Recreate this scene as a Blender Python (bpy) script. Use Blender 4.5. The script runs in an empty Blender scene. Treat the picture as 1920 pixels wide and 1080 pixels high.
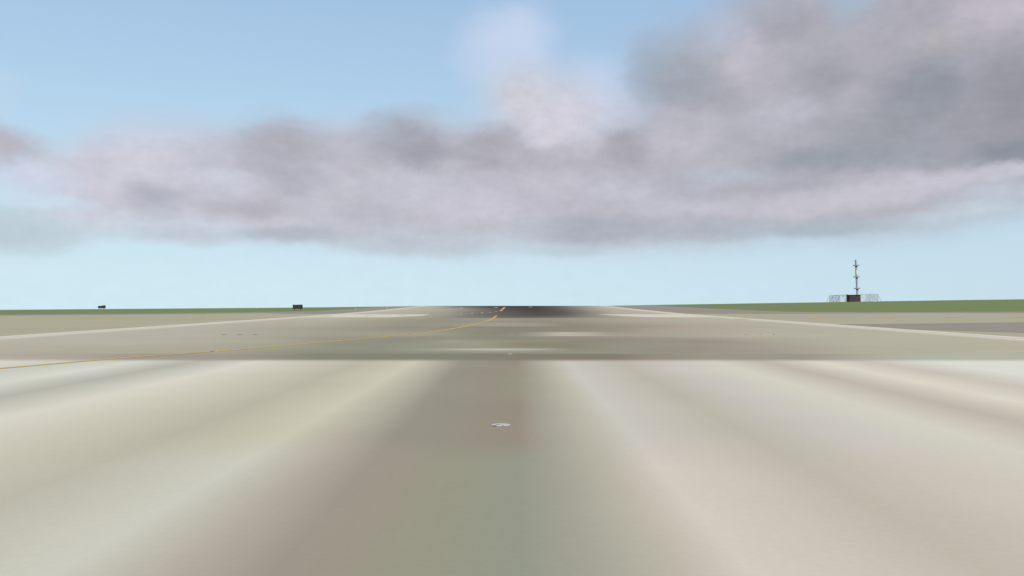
# Airport runway seen from just above the concrete, cloud bank ahead, lattice mast far on the right.
# Units are metres; +Y runs along the runway, +X to the right, z = 0 is the concrete near the camera.
import bpy, bmesh, math, random
from mathutils import Vector, Matrix
random.seed(7)
scene = bpy.context.scene
C = scene.collection
rad = math.radians

# ------------------------------------------------------------------ light and colour
SUN_AZ, SUN_EL = 152.0, 50.0          # degrees clockwise from +Y, above the horizon
SUN_W, SKY_W = 4.6, 0.10
KR, KG, KB = 1.50, 1.58, 1.66        # light that a level white surface receives, per channel / pi

def lin(c):
    out = []
    for v in c[:3]:
        v = v / 255.0
        out.append(v / 12.92 if v <= 0.04045 else ((v + 0.055) / 1.055) ** 2.4)
    return out
def alb(c):                            # base colour of a level surface that looks like sRGB c in daylight
    l = lin(c)
    return (l[0] / KR, l[1] / KG, l[2] / KB, 1.0)

# ------------------------------------------------------------------ node helpers
def new_mat(name):
    m = bpy.data.materials.new(name); m.use_nodes = True
    nt = m.node_tree; b = nt.nodes['Principled BSDF']
    return m, nt, b
def mottled(name, col, amount=0.08, scale=3.0, rough=0.9, spec=0.1, metal=0.0, bump=0.0, detail=4.0, col2=None, stretch=None):
    m, nt, b = new_mat(name)
    N, L = nt.nodes, nt.links
    tc = N.new('ShaderNodeTexCoord')
    mp = N.new('ShaderNodeMapping'); L.new(tc.outputs['Object'], mp.inputs['Vector'])
    if stretch: mp.inputs['Scale'].default_value = stretch
    nz = N.new('ShaderNodeTexNoise'); nz.inputs['Scale'].default_value = scale; nz.inputs['Detail'].default_value = detail
    L.new(mp.outputs['Vector'], nz.inputs['Vector'])
    rp = N.new('ShaderNodeValToRGB')
    a, c2 = list(col), list(col2 or col)
    if col2 is None:
        a = [v * (1 - amount) for v in a[:3]] + [1]; c2 = [v * (1 + amount) for v in c2[:3]] + [1]
    rp.color_ramp.elements[0].position = 0.3; rp.color_ramp.elements[0].color = a
    rp.color_ramp.elements[1].position = 0.7; rp.color_ramp.elements[1].color = c2
    L.new(nz.outputs['Fac'], rp.inputs['Fac'])
    L.new(rp.outputs['Color'], b.inputs['Base Color'])
    b.inputs['Roughness'].default_value = rough
    b.inputs['Metallic'].default_value = metal
    b.inputs['Specular IOR Level'].default_value = spec
    if bump:
        bp = N.new('ShaderNodeBump'); bp.inputs['Strength'].default_value = bump; bp.inputs['Distance'].default_value = 0.01
        L.new(nz.outputs['Fac'], bp.inputs['Height']); L.new(bp.outputs['Normal'], b.inputs['Normal'])
    return m

# ------------------------------------------------------------------ terrain
FK = [(-6000, 0), (-400, 0), (60, 0), (80, 0.006), (100, 0.025), (115, 0.06), (130, 0.115), (145, 0.19), (160, 0.285), (175, 0.4), (190, 0.515), (200, 0.585), (207, 0.62), (214, 0.635), (222, 0.625), (232, 0.575), (245, 0.49), (262, 0.365), (285, 0.195), (310, 0.01), (335, -0.175), (365, -0.44), (400, -0.8), (500, -2.0), (1000, -8.5), (2500, -29), (6000, -78)]
GK = [(-6000, -3.0), (-420, -3.0), (-260, -1.9), (-124, -0.94), (-62, -0.47), (-47, -0.33), (-35, -0.17), (-23, 0), (21, 0), (27, 0.1), (34, 0.24), (44, 0.4), (61, 0.67), (78, 0.93), (95, 1.21), (112, 1.48), (130, 1.7), (170, 2.05), (230, 2.2), (6000, 2.2)]
def pw(K, x):
    if x <= K[0][0]: return K[0][1]
    for (a, u), (b, v) in zip(K, K[1:]):
        if x <= b: return u + (v - u) * (x - a) / (b - a)
    return K[-1][1]
def zt(x, y): return pw(FK, y) + pw(GK, x)

def link(o, parent=None):
    C.objects.link(o)
    if parent: o.parent = parent
    return o
def obj(name, bm, mat, parent=None, smooth=False):
    me = bpy.data.meshes.new(name); bm.to_mesh(me); bm.free()
    if mat: me.materials.append(mat)
    if smooth:
        for p in me.polygons: p.use_smooth = True
    return link(bpy.data.objects.new(name, me), parent)
def thing(name, label, cat, loc=(0, 0, 0), rotz=0.0, group=None):
    o = bpy.data.objects.new(name, None); o.empty_display_size = 0.3
    o.location = loc; o.rotation_euler = (0, 0, rotz)
    tag(o, label, cat, group)
    return link(o)
def tag(o, label, cat, group=None):
    o['label'] = label; o['category'] = cat
    if group: o['group'] = group
    return o

def sheet_bm(poly, off):
    """A flat polygon cut along every terrain knot and laid on the terrain."""
    bm = bmesh.new()
    bm.faces.new([bm.verts.new((x, y, 0)) for x, y in poly])
    xs = [p[0] for p in poly]; ys = [p[1] for p in poly]
    for k, _ in GK:
        if min(xs) < k < max(xs):
            bmesh.ops.bisect_plane(bm, geom=bm.verts[:] + bm.edges[:] + bm.faces[:], plane_co=(k, 0, 0), plane_no=(1, 0, 0), dist=1e-5)
    for k, _ in FK:
        if min(ys) < k < max(ys):
            bmesh.ops.bisect_plane(bm, geom=bm.verts[:] + bm.edges[:] + bm.faces[:], plane_co=(0, k, 0), plane_no=(0, 1, 0), dist=1e-5)
    for v in bm.verts: v.co.z = zt(v.co.x, v.co.y) + off
    bm.normal_update()
    for f in bm.faces:
        if f.normal.z < 0: f.normal_flip()
    return bm
def sheet(name, poly, off, mat, parent=None):
    o = obj(name, sheet_bm(poly, off), mat, parent)
    o['kind'] = 'structure'
    return o
def band(pts, w):
    """Outline of a painted line of width w along ground points."""
    L, Rr = [], []
    for i, p in enumerate(pts):
        a = Vector(pts[max(0, i - 1)]); b = Vector(pts[min(len(pts) - 1, i + 1)])
        d = (b - a).normalized(); n = Vector((-d.y, d.x))
        ww = w[i] if isinstance(w, (list, tuple)) else w
        L.append(Vector(p) + n * ww / 2); Rr.append(Vector(p) - n * ww / 2)
    return L, Rr
def smooth_path(pts, n=8):
    out = []
    for i in range(len(pts) - 1):
        p0 = Vector(pts[max(0, i - 1)]); p1 = Vector(pts[i]); p2 = Vector(pts[i + 1]); p3 = Vector(pts[min(len(pts) - 1, i + 2)])
        for k in range(n):
            t = k / n
            out.append(0.5 * ((2 * p1) + (p2 - p0) * t + (2 * p0 - 5 * p1 + 4 * p2 - p3) * t * t + (3 * p1 - p0 - 3 * p2 + p3) * t ** 3))
    out.append(Vector(pts[-1]))
    return [(p.x, p.y) for p in out]
def painted(name, pts, w, off, mat, parent, curve=True):
    if curve: pts = smooth_path(pts)
    L, Rr = band(pts, w)
    bm = bmesh.new()
    lv = [bm.verts.new((p.x, p.y, zt(p.x, p.y) + off)) for p in L]
    rv = [bm.verts.new((p.x, p.y, zt(p.x, p.y) + off)) for p in Rr]
    for i in range(len(lv) - 1): bm.faces.new((rv[i], rv[i + 1], lv[i + 1], lv[i]))
    return obj(name, bm, mat, parent)
def patch(name, x, y, w, l, off, mat, parent):
    return obj(name, sheet_bm([(x - w / 2, y - l / 2), (x + w / 2, y - l / 2), (x + w / 2, y + l / 2), (x - w / 2, y + l / 2)], off), mat, parent)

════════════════

Leave out the pictures and restate, word for word, the lines from the top of the data through the line containing "KR, KG, KB = 1.50, 1.58, 1.66", both included.

Solution:
Recreate this scene as a Blender Python (bpy) script. Use Blender 4.5. The script runs in an empty Blender scene. Treat the picture as 1920 pixels wide and 1080 pixels high.
# Airport runway seen from just above the concrete, cloud bank ahead, lattice mast far on the right.
# Units are metres; +Y runs along the runway, +X to the right, z = 0 is the concrete near the camera.
import bpy, bmesh, math, random
from mathutils import Vector, Matrix
random.seed(7)
scene = bpy.context.scene
C = scene.collection
rad = math.radians

# ------------------------------------------------------------------ light and colour
SUN_AZ, SUN_EL = 152.0, 50.0          # degrees clockwise from +Y, above the horizon
SUN_W, SKY_W = 4.6, 0.10
KR, KG, KB = 1.50, 1.58, 1.66        # light that a level white surface receives, per channel / pi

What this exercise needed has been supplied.